Biking isn't forbidden but the tracks are unsuitable and the boats won't carry bikes. Even a mountain bike would frankly be an encumbrance both aboard or ashore.
See
[edit]- On the mainland: Dunquin or Dún Chaoin has the Blasket Centre, an exhibition on island life, and views down a corridor likened to "looking through a stone telescope". Some boat trips sail from here. Two km south, Dunmore Head looks onto the archipelago: the channel is only 2 km wide at this point. Lure Island just off the Head isn't considered as one of the Blaskets.
- Wildlife on the boat ride: always keep looking! Fungie the Dolphin is no longer with us but other dolphin sightings are common, and you never know what strange marine beast may briefly swim into view. Even if they don't show up, they're doing you a favour, as keeping your eyes on the horizon will help to minimise sea-sickness.
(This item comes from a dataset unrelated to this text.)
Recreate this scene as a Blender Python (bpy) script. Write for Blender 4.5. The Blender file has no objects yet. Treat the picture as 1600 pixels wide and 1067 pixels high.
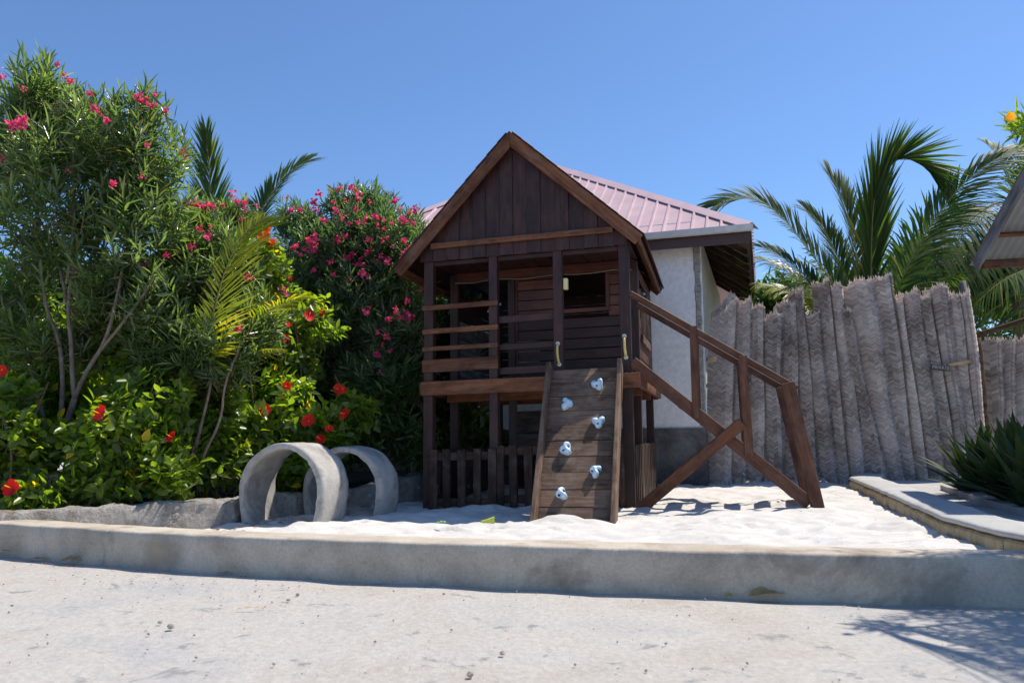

- 1 Great Blasket Island (An Bhlascaod Mór) is the largest and most visited. You come ashore at the northeast end, An Tra Ban "the white beach" as indeed it is. The abandoned Lower and Upper Village stand above it, some 30 ruined cottages plus a modern ranger's house. A grassy cart track heads off along the ridge, the main hiking trail. The islands never had a church - people went to their ancestral mainland parish church for weddings, baptisms and funerals, so the village graveyard was an unconsecrated cillin. Apart from emergency burials of those who could not be transported, it received washed-up mariners, unbaptised children, and others that holy church in its wisdom would not admit.
- Illaunbaun and Carrigfada are the two islets seen north of the landing area. Nothing there but more seabirds.
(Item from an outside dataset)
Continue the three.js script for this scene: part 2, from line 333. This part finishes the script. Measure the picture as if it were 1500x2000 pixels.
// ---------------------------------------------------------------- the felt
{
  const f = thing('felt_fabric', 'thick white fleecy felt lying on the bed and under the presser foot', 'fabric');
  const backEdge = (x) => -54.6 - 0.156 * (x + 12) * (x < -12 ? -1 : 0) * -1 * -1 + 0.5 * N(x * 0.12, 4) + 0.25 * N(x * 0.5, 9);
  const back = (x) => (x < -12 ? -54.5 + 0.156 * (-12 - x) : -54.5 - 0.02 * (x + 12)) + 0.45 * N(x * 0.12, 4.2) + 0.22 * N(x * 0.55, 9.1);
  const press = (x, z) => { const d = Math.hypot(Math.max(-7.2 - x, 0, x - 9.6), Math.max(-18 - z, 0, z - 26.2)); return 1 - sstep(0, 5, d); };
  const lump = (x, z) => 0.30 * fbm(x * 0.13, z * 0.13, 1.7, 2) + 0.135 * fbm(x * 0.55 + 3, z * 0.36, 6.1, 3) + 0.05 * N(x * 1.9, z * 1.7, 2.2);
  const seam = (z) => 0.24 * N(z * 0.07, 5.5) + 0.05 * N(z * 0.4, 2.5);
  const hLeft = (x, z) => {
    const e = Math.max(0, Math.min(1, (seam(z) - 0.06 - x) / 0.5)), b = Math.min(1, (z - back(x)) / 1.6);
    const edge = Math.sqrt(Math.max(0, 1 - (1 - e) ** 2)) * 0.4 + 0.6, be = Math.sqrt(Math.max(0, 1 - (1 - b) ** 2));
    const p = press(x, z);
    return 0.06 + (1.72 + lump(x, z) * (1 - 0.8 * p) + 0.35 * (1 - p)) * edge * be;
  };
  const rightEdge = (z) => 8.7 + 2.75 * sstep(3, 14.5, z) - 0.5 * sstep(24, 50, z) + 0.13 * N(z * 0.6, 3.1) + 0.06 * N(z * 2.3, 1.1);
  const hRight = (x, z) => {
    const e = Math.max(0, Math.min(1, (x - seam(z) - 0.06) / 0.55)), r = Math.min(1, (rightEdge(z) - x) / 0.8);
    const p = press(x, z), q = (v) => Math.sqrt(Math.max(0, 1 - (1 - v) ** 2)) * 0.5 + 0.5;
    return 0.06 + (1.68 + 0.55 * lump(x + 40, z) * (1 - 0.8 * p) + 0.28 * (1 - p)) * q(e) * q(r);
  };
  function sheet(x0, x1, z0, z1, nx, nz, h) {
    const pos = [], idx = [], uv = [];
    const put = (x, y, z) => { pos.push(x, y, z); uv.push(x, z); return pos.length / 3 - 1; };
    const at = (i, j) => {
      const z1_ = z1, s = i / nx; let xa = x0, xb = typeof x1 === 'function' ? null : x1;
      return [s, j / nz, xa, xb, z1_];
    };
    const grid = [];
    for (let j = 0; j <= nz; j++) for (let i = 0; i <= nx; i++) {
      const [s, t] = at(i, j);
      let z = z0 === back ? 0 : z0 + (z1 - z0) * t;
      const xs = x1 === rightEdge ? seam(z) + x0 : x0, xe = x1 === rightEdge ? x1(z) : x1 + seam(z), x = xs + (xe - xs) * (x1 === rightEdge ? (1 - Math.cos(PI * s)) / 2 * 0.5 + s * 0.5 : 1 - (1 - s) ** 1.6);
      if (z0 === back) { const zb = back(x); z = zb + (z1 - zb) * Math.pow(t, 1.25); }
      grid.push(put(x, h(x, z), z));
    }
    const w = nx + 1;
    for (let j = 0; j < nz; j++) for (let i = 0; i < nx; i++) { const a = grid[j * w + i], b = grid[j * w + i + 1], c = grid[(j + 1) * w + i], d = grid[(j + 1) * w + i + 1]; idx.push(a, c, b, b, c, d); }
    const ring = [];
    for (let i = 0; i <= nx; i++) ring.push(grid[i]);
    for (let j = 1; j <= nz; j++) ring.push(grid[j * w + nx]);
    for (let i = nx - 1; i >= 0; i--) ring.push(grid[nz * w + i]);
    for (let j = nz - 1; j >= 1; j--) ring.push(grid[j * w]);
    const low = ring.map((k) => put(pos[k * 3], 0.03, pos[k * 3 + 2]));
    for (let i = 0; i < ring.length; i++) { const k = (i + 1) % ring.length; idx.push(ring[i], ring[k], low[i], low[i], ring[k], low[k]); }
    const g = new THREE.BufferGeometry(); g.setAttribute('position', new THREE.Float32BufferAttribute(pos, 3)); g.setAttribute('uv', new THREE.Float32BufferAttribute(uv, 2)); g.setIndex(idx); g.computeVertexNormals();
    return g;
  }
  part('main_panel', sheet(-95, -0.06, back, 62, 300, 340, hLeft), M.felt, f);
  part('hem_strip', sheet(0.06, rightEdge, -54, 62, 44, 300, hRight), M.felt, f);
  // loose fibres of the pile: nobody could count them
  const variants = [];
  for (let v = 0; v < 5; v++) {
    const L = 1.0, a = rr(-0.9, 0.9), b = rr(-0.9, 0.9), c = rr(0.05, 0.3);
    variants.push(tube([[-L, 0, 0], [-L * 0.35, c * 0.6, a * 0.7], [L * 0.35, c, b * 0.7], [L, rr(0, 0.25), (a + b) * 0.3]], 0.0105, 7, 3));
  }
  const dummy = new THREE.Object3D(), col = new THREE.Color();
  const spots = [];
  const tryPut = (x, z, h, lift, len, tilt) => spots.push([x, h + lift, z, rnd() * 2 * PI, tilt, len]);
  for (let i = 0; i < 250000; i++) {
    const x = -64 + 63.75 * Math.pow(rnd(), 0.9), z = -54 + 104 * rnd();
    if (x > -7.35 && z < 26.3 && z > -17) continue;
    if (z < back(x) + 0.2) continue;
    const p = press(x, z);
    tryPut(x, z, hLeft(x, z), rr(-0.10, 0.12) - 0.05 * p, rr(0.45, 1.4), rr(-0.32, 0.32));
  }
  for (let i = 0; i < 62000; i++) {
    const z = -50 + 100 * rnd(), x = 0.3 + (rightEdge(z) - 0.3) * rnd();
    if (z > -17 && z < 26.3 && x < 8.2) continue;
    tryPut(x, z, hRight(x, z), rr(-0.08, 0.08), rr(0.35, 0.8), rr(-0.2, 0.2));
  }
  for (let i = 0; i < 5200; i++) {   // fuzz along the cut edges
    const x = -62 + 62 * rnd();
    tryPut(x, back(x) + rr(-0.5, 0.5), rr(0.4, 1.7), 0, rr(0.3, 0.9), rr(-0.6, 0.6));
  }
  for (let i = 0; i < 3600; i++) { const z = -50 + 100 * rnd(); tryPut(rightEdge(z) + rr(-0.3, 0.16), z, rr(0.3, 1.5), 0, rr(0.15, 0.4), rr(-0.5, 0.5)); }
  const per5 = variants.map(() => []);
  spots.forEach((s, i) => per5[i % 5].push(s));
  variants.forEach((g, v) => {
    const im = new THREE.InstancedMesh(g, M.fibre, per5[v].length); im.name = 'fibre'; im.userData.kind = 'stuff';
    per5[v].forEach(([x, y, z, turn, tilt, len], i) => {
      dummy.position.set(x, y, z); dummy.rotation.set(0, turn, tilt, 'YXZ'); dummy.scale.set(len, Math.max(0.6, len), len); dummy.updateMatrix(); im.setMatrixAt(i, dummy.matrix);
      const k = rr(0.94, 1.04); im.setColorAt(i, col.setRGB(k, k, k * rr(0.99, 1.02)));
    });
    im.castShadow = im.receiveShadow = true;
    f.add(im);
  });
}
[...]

- 2 Beginish (Beiginis) means "little island", so don't confuse it with similarly-named others, especially the one just north of Knightstown on Valentia Island which has monastic remains. This one is low-lying and has colonies of Arctic terns and grey seals. Young Island is an islet 200 m further north: yet more birds.
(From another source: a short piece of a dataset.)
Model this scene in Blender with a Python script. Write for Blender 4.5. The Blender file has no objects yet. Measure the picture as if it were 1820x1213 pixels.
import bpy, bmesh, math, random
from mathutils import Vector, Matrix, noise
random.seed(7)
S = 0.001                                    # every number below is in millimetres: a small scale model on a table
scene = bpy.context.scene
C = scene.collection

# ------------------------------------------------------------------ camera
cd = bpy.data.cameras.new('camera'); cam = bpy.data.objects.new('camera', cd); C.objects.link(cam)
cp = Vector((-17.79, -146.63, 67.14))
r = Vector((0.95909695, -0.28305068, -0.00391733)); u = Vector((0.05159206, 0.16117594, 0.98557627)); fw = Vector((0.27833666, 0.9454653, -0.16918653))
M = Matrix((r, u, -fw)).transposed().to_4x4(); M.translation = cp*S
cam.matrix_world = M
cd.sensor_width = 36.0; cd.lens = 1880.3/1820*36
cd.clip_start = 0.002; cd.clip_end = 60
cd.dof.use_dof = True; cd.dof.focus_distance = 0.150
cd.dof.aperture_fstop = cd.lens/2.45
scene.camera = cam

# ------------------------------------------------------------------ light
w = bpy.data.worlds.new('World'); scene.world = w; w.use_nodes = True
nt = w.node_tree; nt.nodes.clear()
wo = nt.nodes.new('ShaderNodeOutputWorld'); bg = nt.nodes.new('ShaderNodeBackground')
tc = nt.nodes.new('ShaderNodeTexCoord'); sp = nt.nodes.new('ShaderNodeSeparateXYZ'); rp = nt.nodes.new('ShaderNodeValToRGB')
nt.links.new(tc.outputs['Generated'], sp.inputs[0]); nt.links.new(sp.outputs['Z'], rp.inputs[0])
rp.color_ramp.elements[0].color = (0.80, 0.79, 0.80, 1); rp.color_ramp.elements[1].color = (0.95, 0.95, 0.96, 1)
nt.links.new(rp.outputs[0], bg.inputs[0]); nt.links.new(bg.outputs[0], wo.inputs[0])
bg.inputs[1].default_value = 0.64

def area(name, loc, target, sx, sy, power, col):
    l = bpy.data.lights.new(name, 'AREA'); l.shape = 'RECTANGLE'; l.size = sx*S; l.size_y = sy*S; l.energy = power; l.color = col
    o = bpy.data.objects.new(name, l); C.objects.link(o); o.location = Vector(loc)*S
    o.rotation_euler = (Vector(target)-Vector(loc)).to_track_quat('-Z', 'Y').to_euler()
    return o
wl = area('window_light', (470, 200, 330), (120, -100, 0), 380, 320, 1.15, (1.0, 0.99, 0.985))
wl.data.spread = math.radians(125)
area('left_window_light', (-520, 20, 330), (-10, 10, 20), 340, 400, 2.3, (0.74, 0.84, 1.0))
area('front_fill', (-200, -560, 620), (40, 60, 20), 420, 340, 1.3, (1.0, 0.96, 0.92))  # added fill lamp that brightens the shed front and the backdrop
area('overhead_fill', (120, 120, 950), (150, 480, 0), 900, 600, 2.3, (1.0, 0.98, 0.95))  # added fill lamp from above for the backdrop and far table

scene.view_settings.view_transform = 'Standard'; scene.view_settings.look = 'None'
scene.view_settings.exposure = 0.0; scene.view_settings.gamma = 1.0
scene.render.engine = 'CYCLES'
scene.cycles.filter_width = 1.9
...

- 3 Inishnabro (Inis na Bró) is the most unlikely spot ever proposed for a space-launching facility, in a 1973 bid that only became public in 2003. But who's to nay-say, in a nation that launched Ryanair, the world's first aviation disaster in 1785 Tullamore, the 1607 Flight of the Earls and the legendary nocturnal soarings of Mad King Sweeney? You hike to the summit of 175 m, across colourful heather and sea-pink as the island wasn't grazed, and think "what if?"
- 4 Inishvickillane (Inis Mhic Uileáin) is only 200 m from Inishabro. It has colonies of fulmar, storm petrel and puffins, and the remains of a monastery with a beehive hut and oratory. An Ogham stone commemorating "Mac-Ruaid, grandson of Dálach" is now held by TCD Dublin. In 1970 Charles Haughey (1925-2006), later thrice Taoiseach of Ireland, bought land here to build a summer bungalow, but what with his scandals and lurid "GUBU" nothing came of this.
- 5 Inishtooskert (Inis Tuaisceart, meaning "northern island") is also known as An Fear Marbh "the dead man" from its outline seen from the mainland. There are monastic remains and over 27,000 pairs of storm petrels.
- 6 Tearaght Island (An Tiaracht) has a fair claim to be called the most westerly part of Europe - it depends how you regard Iceland and the Azores, culturally European but geologically mid-Atlantic. It's a double pyramid, one greater and one smaller, linked by a ridge pierced by a sea-tunnel. It has sheer sides with no beach, so tourist boats don't attempt to land. The lighthouse was built in 1870 and automated in 1988. A funicular rail track was used to haul supplies up to it, so until someone discovers rusty tracks on the slopes of Iceland's Bárðarbunga, this has to be Europe's most westerly, steep and obscure disused railway.
- Dark skies: day-trippers must be gone long before dusk draws in. Overnight visitors need a clear sky and true nightfall, which in mid-summer might be around 23:00. But then the Milky Way and other celestial objects will swim into view as never before.
Do
[edit]- Hiking on Great Blasket you start from the east landing beach of An Tra Ban. Follow the track along the shoulder of the ridge: it loops both sides of the two closest hills, so you might want to walk northside outbound for shelter, and southside on return with the wind and westering sun at your back. Conversely, you might prefer a breeze to deter the confounded midges. The hike is 4 km via Slieve Donagh (281 m) to An Cro Mor at 292 m / 958 ft the highest point in these islands. From here the mainland is out of sight and the ridge dwindles for another 2 km, with the outer islands and Atlantic beyond. But it's not worth coming if the tops are socked in by low cloud.
- Hear whale-song: it's likened to the groaning of an old woman, and comes from northern minkes. Much of the song is infra-sound below the human auditory range, and a banshee-screech comes not from whales but shearwaters. Minkes are hard to spot as they have low fins and blow-jets, and don't breach or up-flukes.
Buy
[edit]You need to be self-sufficient.
Eat
[edit]In summer there's a small cafe in the village.
Drink
[edit]There's running water on tap in the village, otherwise it's spring water (preferably from a source that the sheep don't use as a bidet) or what you carry with you.
Sleep
[edit]Three modern cottages are available on Great Blasket for self-catering; they may arrange breakfast. They have running water, gas cookers and fuel-burning stoves. They have no electricity, hence no lighting, and showers are cold. Overnight guests are prioritised on the Dunquin crossing in Peig Sayers (and get a lower fare), while other boats are often fully booked by day-trippers. These cottages are not available in 2021, and no longer run as a hostel.
Camping is permitted anywhere, the challenge is to find level ground. Most campers pick somewhere near the village facilities, but the midges will find you wherever you pitch.
Connect
[edit]As of May 2021, the mobile signal is patchy but you should manage 4G from all Irish carriers on the boat ride and on all islands except Tearaght. Great Blasket village has facilities for phone charging.
Go next
[edit]- Back to your port of departure it must be.
- Other nearby islands such as Valentia will seem tame by comparison. For a really remote and memorable experience, try to reach Skellig Michael.